_Task statement_
What is the number of lines containing the word "from"? Please answer with that number and nothing more.

--- BEGIN ---

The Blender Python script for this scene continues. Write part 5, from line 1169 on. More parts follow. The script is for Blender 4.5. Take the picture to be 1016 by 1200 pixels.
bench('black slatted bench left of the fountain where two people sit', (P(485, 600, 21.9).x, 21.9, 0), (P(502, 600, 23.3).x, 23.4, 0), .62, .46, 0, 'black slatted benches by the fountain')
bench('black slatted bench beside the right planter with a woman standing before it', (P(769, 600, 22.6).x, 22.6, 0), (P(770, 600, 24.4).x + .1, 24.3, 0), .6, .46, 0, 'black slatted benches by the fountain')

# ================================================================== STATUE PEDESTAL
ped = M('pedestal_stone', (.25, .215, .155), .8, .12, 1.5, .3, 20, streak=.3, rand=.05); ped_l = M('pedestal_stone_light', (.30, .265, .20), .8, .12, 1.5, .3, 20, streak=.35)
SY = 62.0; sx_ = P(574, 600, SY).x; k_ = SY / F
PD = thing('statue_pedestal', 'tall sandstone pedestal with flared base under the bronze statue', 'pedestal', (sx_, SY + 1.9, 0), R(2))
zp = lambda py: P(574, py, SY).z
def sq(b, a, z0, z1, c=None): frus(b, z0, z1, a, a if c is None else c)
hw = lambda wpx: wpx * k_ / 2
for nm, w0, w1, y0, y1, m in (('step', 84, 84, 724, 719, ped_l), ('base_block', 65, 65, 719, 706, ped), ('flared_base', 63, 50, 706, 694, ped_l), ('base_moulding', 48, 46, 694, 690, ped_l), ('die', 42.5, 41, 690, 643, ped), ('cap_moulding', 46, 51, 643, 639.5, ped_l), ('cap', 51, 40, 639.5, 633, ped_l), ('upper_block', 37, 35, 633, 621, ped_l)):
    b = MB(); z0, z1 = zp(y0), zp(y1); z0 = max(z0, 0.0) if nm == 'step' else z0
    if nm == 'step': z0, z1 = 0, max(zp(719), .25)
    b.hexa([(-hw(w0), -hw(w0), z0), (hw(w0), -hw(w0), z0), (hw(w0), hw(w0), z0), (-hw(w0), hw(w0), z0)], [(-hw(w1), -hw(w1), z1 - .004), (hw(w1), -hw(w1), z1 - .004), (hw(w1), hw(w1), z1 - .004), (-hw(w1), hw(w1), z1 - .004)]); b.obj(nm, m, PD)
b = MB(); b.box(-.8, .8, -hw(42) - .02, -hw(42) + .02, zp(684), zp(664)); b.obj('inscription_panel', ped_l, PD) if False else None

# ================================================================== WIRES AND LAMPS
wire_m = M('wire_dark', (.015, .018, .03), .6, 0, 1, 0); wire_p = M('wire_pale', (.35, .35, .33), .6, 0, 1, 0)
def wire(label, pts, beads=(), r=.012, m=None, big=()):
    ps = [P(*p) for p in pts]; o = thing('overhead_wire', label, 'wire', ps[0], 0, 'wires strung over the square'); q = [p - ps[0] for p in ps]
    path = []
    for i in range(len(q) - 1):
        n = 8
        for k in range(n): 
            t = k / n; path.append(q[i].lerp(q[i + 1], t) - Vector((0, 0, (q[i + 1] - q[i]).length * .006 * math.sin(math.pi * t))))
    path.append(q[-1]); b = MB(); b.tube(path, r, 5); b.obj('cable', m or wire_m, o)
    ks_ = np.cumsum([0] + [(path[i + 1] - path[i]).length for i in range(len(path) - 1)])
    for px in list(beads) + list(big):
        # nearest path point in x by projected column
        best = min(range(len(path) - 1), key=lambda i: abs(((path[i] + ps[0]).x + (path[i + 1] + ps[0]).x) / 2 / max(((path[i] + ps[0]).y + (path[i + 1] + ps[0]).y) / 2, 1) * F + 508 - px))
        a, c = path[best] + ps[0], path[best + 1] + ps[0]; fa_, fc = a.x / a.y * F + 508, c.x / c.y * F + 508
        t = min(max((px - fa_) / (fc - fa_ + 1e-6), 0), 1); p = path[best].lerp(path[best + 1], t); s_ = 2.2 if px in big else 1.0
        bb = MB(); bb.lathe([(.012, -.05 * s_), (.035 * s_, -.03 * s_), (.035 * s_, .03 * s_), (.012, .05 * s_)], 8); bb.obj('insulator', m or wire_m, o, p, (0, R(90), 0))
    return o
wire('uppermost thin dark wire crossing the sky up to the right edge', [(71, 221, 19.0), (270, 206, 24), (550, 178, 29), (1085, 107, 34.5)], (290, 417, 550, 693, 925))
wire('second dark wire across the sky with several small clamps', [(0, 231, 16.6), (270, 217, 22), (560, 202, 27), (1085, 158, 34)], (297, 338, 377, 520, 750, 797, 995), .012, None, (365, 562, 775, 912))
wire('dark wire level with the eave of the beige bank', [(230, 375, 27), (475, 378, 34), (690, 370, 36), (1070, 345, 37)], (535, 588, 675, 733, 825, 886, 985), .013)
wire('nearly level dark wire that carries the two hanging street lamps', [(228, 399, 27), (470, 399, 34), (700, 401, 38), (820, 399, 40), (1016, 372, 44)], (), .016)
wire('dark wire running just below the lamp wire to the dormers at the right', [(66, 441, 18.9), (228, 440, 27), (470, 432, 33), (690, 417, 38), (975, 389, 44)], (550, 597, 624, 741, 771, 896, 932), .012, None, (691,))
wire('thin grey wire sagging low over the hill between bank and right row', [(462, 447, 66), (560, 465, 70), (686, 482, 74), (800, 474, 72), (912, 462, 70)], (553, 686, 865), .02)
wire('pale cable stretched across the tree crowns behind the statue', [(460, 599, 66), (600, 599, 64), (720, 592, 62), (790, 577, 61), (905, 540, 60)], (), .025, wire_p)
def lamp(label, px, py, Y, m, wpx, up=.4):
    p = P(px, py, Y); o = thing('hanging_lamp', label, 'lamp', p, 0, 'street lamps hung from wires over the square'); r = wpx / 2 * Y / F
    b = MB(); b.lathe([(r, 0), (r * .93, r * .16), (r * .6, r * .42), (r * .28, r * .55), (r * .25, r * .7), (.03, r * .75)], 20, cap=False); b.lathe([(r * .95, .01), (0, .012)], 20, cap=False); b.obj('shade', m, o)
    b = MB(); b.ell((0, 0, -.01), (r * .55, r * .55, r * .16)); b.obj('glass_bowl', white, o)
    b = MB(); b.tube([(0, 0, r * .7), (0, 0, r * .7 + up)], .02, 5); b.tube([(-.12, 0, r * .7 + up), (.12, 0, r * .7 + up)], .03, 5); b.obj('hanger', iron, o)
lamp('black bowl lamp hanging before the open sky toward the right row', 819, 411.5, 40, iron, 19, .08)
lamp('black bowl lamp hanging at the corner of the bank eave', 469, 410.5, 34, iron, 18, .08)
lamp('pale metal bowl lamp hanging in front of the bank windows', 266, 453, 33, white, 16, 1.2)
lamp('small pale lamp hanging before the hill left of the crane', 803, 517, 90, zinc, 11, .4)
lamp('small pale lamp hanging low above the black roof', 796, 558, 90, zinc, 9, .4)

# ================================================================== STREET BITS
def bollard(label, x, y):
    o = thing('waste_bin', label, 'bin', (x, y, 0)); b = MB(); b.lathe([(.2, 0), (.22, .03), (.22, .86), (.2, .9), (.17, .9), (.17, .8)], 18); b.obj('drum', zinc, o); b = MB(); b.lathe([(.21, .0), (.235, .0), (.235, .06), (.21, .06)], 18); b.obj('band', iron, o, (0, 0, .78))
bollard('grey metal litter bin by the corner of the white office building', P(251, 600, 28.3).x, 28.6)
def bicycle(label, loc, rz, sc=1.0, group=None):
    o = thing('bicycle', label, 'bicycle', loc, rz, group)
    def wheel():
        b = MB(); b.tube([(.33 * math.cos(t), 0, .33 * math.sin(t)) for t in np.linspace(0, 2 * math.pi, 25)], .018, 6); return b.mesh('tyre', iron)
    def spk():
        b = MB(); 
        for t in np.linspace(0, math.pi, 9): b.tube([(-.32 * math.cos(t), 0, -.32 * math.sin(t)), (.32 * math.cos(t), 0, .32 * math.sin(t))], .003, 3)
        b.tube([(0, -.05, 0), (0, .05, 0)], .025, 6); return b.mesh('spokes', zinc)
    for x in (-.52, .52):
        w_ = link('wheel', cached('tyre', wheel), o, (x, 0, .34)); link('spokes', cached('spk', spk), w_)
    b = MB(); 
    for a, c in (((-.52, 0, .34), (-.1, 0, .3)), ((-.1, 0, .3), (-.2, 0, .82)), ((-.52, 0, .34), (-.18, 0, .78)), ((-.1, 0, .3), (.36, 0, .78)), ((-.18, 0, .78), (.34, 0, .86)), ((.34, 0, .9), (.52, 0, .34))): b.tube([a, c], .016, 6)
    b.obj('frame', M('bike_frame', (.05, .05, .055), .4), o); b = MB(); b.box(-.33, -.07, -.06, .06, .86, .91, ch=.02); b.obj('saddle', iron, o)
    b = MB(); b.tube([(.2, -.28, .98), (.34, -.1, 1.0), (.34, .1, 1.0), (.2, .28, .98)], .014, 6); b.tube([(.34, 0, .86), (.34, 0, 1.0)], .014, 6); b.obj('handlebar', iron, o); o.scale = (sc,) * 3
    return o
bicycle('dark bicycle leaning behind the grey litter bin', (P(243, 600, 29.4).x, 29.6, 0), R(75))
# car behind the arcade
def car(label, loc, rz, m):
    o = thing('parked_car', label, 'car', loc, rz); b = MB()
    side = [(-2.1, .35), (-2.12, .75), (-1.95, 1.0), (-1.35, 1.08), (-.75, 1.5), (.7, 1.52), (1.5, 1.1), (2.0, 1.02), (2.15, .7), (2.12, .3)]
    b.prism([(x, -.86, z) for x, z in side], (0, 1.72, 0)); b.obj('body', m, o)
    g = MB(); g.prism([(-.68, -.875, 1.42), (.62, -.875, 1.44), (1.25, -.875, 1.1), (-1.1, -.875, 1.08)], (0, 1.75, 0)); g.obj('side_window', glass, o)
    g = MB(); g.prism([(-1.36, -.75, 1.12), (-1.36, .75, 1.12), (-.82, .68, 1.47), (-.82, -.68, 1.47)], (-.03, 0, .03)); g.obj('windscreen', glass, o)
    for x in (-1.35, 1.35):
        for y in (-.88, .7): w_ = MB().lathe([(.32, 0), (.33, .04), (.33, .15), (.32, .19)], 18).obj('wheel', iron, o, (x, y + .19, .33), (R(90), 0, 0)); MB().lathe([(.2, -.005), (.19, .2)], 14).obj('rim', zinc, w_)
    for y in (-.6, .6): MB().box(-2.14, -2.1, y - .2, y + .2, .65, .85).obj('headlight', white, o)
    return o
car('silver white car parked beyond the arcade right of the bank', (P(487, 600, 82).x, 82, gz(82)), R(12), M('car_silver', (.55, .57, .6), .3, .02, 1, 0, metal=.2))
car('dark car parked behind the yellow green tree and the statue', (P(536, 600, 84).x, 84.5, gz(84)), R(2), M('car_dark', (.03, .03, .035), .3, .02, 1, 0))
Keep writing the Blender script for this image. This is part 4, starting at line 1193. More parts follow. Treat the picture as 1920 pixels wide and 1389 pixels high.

--- END ---

_Response to this exercise_
2